CFS Losing Importance on Growth of Direct Port Delivery:  CRISIL | CORPORATE ETHOS

CFS Losing Importance on Growth of Direct Port Delivery:  CRISIL

By: | April 21, 2018

Surging share of direct port delivery (DPD), especially at the Jawaharlal Nehru Port Trust (JNPT), means growth in the container freight station (CFS) industry in India would be facing an existential crisis sooner than later, starting with flatlining of revenues this fiscal.

 The industry, with ~Rs 4,500 crore revenue in fiscal 2018, had grown at 6-8% annually over the past five years.

 As of July 2017, there are 169 CFSs in India, and 67 inland container depots (ICDs). Both are extensions of port infrastructure. CFS is used for customs clearance and other regulatory procedures outside the port premises, while ICDs are located in hinterland. ICDs remain a key port logistics link given their rail connectivity to hinterland and provision for handling containers from multiple ports, while a CFS is linked to one port.

 JNPT, which houses the largest CFS cluster in India, saw a 428% on-year surge in DPD volume (545,000 containers) last fiscal, compared with 53% (~103,000 containers) in fiscal 2017 – the first full fiscal after DPD was allowed in February 2016.

 The share of DPD in total containers transported by road rocketed to ~39% in March 2018. For fiscal 2018, the share of DPD was 32% compared with 4-6% in fiscal 2017. The number of importers opting for DPD was 1,346 in March 2018 compared with just 11 in February 2016.

 However, more than half of the DPD containers are resent to a CFS either because of non-clearance within 48 hours or voluntarily by importers for storage and onward transportation to hinterland.

 Says Prasad Koparkar, Senior Director, CRISIL Research, “As more importers opt for DPD, the regulatory revenue of CFSs, comprising handling, storage and inspection charges, would dip further this fiscal. To offset this, CFS operators are expected to focus on alternative revenue sources from allied logistics and transportation services.”
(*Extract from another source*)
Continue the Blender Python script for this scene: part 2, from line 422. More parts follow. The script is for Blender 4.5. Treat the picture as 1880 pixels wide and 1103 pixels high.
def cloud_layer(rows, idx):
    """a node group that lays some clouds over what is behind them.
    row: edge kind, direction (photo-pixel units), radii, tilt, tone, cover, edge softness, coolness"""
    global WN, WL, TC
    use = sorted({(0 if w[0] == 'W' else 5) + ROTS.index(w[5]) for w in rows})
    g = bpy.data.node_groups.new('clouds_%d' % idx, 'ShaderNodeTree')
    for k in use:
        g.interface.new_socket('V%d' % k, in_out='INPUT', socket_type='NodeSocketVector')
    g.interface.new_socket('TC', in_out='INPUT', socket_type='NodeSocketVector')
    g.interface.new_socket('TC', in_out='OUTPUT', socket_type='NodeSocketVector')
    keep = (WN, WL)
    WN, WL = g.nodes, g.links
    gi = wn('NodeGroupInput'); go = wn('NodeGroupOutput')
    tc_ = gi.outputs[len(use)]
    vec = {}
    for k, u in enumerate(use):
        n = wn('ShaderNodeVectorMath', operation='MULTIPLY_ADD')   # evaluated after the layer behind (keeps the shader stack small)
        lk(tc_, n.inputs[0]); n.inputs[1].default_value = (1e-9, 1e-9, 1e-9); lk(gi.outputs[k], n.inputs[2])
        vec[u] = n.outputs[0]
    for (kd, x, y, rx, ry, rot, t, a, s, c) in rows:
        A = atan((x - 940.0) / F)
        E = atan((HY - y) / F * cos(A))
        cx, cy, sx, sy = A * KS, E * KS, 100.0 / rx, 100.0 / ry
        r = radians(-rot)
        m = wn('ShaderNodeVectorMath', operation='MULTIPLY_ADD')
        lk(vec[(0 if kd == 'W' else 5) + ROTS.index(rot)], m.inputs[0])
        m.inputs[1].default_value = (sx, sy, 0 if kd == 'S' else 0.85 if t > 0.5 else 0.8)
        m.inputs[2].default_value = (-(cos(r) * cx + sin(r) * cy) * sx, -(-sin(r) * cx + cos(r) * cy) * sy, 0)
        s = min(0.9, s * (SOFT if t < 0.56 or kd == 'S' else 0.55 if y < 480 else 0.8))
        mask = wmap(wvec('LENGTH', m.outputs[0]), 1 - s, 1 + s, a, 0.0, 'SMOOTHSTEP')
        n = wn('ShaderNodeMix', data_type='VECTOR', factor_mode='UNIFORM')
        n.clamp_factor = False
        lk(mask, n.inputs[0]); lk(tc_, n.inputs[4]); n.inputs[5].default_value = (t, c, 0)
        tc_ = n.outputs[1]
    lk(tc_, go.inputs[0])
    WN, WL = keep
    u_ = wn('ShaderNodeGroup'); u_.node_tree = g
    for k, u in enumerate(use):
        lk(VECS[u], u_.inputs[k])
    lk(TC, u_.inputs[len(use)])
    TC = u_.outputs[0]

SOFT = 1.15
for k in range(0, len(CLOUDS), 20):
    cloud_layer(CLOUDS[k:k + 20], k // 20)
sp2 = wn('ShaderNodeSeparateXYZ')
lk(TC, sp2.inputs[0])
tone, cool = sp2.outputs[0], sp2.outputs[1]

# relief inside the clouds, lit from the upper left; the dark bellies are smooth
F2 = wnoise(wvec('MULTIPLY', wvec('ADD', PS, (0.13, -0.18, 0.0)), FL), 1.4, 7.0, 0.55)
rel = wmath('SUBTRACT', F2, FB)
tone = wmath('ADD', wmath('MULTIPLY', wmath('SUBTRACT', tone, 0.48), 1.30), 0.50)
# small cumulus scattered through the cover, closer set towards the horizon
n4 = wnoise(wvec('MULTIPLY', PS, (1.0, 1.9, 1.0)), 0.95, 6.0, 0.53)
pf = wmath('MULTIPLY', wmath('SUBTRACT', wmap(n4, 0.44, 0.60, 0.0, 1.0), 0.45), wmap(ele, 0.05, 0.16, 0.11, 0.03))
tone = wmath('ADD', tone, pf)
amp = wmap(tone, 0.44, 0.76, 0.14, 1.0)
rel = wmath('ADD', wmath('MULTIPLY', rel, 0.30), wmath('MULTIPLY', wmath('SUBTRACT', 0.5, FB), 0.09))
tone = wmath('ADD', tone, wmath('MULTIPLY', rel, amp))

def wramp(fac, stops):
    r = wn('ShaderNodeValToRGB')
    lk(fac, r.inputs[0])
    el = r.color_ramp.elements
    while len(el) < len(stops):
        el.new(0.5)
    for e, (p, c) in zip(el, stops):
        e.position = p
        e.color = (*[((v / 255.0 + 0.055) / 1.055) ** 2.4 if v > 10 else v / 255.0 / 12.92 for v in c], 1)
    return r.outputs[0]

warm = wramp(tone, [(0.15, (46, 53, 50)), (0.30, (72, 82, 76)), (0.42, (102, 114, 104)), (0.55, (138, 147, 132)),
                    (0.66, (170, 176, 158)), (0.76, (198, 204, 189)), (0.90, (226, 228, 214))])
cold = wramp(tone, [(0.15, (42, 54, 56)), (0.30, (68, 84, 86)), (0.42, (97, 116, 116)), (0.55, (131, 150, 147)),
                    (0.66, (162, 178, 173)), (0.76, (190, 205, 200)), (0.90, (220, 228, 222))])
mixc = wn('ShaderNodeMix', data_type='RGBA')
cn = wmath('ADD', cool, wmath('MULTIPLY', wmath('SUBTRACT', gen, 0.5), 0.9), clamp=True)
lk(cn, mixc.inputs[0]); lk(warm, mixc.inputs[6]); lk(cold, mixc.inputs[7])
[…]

 While the government pushes for DPD across major ports starting with JNPT, the use of CFS as a transport and storage solution would remain worthwhile for some importers.

 They use CFS as a transportation and storage service provider after DPD clearance, because of their own inventory management and infrastructure constraints. However, of the 34 operational CFSs at JNPT, only 22 are allowed to provide these services by the Jawaharlal Nehru Customs House.

 Earlier, non-cleared and damaged containers were, by default, moved to a JNPT-owned CFS. But since April 20, 2018, Customs has allowed all CFSs to handle these containers. This is expected to provide some volume, given that such containers accounted for 10-20% of all DPD containers.

However, the move by JNPT to provide transportation services to importers across five geographical corridors at pre-decided tariffs starting May 2018 is expected to increase pressure on CFS operators, which were banking on transportation of DPD containers to offset loss in revenue.

 Says Binaifer Jehani, Director, CRISIL Research, “Smaller, non-integrated CFS players in the JNPT cluster are expected to suffer the most as handling and storage rentals are their primary revenue source. Larger integrated players, which offer value-added services such as warehousing, rail transportation, and other logistics related services, are expected to fare marginally better as the2industry evolves towards integrated logistics. As a result, we may see some consolidation in the industry at an overall level.”

 Overall realisation per container is expected to be on the lower side in fiscal 2019 for CFS players, as even their transportation revenue comes under threat. However, this setback is expected to be limited to CFS operators, and spares inland container depot (ICD) operators. The ICD segment is expected to continue growing in line with the trends in container traffic at Indian ports to Rs 1,100 crore.